1 System Description
ADAS control of a vehicle provides quality-of-life and safety benefits in addition to making the relatively
mundane act of driving safer and less difficult. The quality-of-life features include the ability of a vehicle to
park itself, or to determine whether a lane change is possible, and provide features like automatic cruise
control—where a vehicle maintains a constant distance with respect to the car ahead of it, essentially,
tracking the velocity of the car in front of it. Autonomous braking and collision avoidance are safety
features that prevent accidents caused by driver inattention. These features work by observing the area in
front of a car and alerting the ADAS subsystems if obstacles are observed that are likely to hit the car.

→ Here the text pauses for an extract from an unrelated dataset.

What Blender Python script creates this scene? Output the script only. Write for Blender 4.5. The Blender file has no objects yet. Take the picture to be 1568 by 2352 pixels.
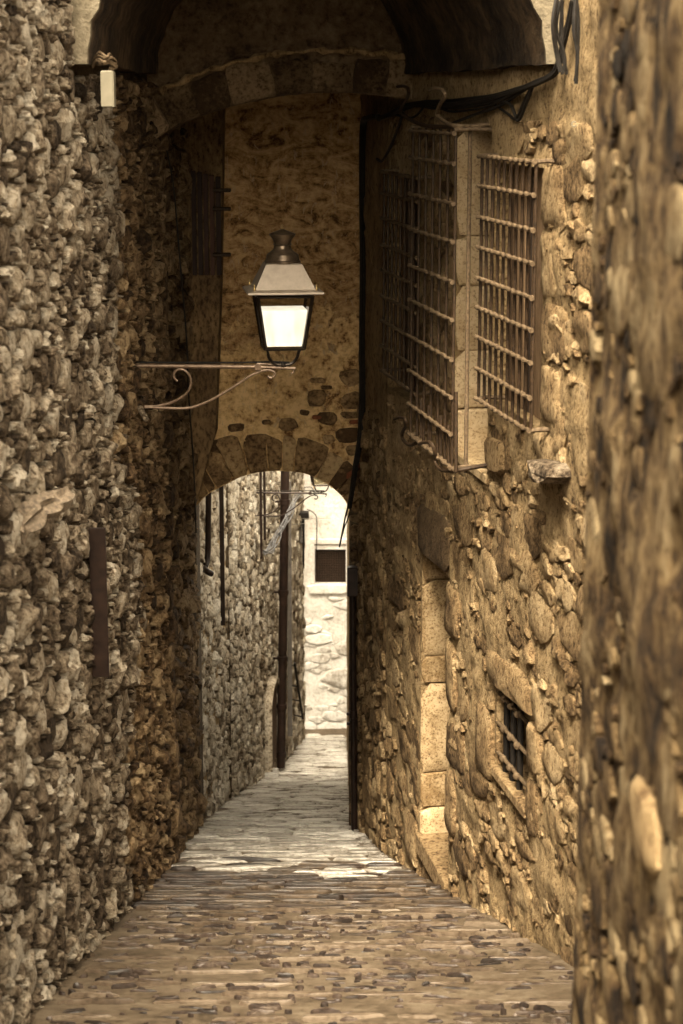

Implementing these technologies requires a variety of sensors to detect obstacles in the environment and
track their velocities and positions over time.
1.1 Why Cascade Radar?
Frequency-modulated continuous-wave (FMCW) radars allow the accurate measurement of range and
relative velocity of obstacles and other vehicles; therefore, radars are useful for autonomous vehicular
applications (such as parking assist and lane change assist) and car safety applications (autonomous
breaking and collision avoidance). An important advantage of radars over camera and light-detection-and-
ranging (LIDAR)-based systems is that radars are relatively immune to environmental conditions (such as
the effects of rain, dust, and smoke). FMCW radars can work in complete darkness and also bright
daylight (radars are not affected by glare) because they transmit and receive electromagnetic waves.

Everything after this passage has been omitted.